In our household, certain responsibilities fall to certain people. The Boss, for example, knows that it is always going to be her responsibility to clean the bathroom. If she puts it off for a while and the soap scum starts getting a bit frisky with her in the shower, she knows it's her job to clean things up. Likewise, if I put off doing the dishes long enough for things to grow hair worthy of Donald Trump, I know I've got no one to blame but myself. In addition to being responsible for the dishes, I've also got to make sure that the trash doesn't overflow, and occasionally I'm asked to clean out the fridge. There are definitely worse things to have to take care of around the house (like cleaning the bathroom), so I do these things with no complaints.
One thing that always fall to me to take care of that I don't always enjoy doing is being the one person in our household responsible for eating the leftovers.
Neither The Boss or I know how to cook for just two people, so there always is remnants of meals chilling out in Tupperware in our fridge. For some reason The Boss doesn't like to eat leftovers (unless it's Chinese food), so for all the years we've been together, that responsibility has been left up to me. With certain foods, the leftovers aren't so bad. I mean, I could eat leftover pizza or spaghetti until the end of time. It's just those damn casseroles that I have a hard time with. The Boss will eat her one portion for dinner the night we make it, and the rest... Well...
I'll have it for lunch the next day, and for dinner that night. I'll pack some more for lunch the day after that, and by now I'm about two-thirds the way through it. The night before the third day that I'm having it for lunch again, I'll have nightmares about it and every time I burp I'm afraid mixed vegetables or globs of mashed potatoes are going to come up. I always reach my breaking point on the third day and say "Fuck it," pack the rest for lunch, and on my lunch break I'll shovel it down as fast as I can so that I'm barely tasting it.
I hate to waste food, but I'm not sure how much more of this I can take.
Freezing it isn't an option. Our freezer is where things go to die a miserable, cold, frostbitten, freezer burned death. If it goes in the freezer (unless it's ice cream, of course), I can guarantee you that it'll be forgotten about within seconds of closing the door. Given the wasteful alternative, I'd rather just suffer through it and eat it all myself as opposed to just throwing it out.

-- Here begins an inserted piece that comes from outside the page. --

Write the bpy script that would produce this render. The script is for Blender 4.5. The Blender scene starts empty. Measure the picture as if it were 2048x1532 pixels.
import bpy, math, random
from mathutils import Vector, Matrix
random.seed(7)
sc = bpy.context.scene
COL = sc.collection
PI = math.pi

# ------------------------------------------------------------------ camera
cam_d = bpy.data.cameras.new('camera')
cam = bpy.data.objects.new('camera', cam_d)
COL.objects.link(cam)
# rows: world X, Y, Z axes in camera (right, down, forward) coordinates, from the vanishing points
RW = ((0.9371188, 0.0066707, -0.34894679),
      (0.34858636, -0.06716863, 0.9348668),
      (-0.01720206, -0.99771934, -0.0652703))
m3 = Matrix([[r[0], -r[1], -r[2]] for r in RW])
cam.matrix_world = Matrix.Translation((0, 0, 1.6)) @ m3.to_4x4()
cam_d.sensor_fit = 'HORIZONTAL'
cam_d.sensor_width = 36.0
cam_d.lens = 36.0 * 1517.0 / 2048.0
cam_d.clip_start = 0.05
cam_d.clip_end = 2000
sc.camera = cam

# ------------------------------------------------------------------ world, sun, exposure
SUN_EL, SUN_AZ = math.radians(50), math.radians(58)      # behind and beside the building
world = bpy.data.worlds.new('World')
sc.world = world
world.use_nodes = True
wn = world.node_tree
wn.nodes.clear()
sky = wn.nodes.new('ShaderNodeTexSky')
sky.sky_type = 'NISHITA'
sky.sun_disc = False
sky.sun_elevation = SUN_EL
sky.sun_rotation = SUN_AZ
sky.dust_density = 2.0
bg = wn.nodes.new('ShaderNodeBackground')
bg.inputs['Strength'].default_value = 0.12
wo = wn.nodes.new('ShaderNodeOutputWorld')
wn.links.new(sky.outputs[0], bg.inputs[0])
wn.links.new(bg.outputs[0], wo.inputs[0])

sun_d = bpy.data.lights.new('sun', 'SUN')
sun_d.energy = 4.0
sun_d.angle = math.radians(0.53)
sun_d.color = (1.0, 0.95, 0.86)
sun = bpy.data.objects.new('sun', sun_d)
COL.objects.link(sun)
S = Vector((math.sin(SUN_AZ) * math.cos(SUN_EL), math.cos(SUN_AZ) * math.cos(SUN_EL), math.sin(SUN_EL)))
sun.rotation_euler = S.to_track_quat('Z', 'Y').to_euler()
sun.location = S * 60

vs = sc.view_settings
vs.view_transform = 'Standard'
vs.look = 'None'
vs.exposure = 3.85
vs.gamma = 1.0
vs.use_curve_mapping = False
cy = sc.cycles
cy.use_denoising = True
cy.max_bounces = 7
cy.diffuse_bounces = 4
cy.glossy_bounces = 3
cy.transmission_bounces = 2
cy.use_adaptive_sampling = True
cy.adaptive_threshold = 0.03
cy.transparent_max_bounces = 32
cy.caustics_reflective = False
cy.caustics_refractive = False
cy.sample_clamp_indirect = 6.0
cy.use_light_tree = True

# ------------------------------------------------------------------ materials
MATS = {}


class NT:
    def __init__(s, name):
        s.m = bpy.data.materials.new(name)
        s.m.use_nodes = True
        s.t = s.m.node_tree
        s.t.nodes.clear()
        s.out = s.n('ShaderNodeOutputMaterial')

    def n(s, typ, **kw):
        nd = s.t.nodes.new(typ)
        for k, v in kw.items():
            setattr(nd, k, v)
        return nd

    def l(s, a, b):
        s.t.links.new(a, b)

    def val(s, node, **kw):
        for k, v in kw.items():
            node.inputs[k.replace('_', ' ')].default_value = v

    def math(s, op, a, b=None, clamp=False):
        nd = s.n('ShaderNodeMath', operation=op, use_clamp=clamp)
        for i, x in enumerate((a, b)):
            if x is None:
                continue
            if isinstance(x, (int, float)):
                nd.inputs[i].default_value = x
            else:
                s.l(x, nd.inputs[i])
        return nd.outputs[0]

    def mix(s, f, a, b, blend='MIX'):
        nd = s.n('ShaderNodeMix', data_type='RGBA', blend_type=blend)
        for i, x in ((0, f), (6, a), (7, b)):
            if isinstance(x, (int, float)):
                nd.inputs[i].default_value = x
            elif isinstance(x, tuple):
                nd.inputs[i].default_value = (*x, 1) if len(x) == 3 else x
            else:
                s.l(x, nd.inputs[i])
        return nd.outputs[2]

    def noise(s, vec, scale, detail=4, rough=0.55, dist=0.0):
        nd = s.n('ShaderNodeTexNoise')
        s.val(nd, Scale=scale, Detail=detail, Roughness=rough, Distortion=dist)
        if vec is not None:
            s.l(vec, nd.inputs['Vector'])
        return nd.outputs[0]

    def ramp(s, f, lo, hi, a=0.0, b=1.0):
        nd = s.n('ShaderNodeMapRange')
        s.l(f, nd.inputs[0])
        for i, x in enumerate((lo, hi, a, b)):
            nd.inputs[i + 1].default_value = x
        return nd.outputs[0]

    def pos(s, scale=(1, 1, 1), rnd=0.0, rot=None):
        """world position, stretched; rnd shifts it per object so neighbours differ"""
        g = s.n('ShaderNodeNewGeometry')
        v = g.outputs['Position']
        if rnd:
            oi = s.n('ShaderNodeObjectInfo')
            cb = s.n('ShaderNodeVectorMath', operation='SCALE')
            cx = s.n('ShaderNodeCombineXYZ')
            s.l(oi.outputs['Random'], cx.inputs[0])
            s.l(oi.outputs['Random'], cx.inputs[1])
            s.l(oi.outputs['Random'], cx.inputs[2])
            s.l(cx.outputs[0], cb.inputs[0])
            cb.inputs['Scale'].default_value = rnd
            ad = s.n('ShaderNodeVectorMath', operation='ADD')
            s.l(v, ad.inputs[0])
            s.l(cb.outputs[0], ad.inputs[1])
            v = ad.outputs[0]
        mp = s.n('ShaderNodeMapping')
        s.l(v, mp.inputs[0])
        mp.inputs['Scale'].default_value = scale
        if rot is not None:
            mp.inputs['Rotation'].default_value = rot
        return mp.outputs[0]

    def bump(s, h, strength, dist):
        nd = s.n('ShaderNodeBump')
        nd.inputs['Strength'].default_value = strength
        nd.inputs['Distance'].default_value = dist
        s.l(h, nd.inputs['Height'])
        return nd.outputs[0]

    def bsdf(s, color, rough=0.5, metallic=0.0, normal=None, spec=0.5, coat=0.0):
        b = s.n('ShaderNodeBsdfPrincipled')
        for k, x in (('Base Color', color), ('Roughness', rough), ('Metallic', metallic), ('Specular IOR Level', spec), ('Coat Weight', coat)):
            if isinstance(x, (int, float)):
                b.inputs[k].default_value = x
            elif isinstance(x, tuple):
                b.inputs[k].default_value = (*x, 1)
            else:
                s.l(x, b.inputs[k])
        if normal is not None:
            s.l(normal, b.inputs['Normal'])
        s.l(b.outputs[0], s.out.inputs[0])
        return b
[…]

Earlier this week, on the third day of eating leftovers (beef stroganoff sans beef, avec peas), I had an idea. Why can't the government use force-feeding of leftovers as a form of coercion? Forget about water-boarding or solitary confinement or making the terrorists listen to Celine Dion tapes cranked to eleven. It doesn't matter if it's Shepherd's Pie, Green Bean Casserole, or whatever other concoction there is out there. Just feed them nothing but the same heated and reheated and reheated again casseroles.
Bet you five bucks they'd start talking by day four.